Outside Republican groups rushed $34 million into the race, publicly admitting it was “an unexpected expense” and money they could have spent in races they narrowly lost, like Nevada.

Graham acknowledged the rumors that he preferred other potential nominees such as Sen. Marco Rubio (R-Fla.) for Trump’s pick.

“We tend to want people we know, that we have a close relationship with. I know Marco very well and so I have an affinity for that,” he said.

Graham agreed with Hawley that, as a governing partner to Trump, “the ‘America First’ agenda would be in good hands with JD.”

First, he has a key bar to clear.

“The vice president just needs to be seen as somebody competent and capable,” Graham said.

Has Vance demonstrated competence yet?

“The debate will be his chance to prove to people he’s competent and capable,” Graham said. “And I think he’ll have a good debate because he’s really, really smart.”

Senate Republicans believe Vance’s intelligence — Ivy League education, best-selling author, provocative thinker — is not in question.

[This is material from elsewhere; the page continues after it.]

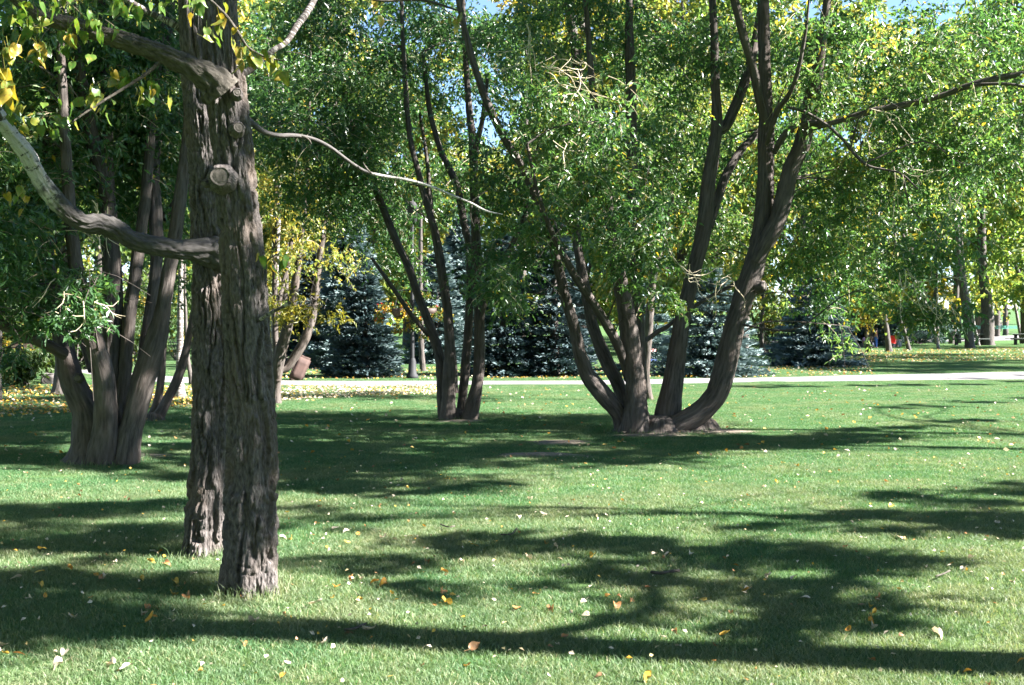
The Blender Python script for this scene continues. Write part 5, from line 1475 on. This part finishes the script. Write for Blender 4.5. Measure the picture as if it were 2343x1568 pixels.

“JD is a smart guy. He’s just needs to be a quick study on it,” Tillis said.

Trump fell into an indirect slight of Vance when he was asked Wednesday whether his running mate was ready on “day one” to serve in the White House.

“Historically, the vice president, in terms of the election, does not have any impact. I mean, virtually no impact. You have two or three days where there’s a lot of commotion,” Trump said at the National Association of Black Journalists conference.

He said voters would not consider Vance when casting their ballots.

“You’re not voting that way,” he said. “You’re voting for me.”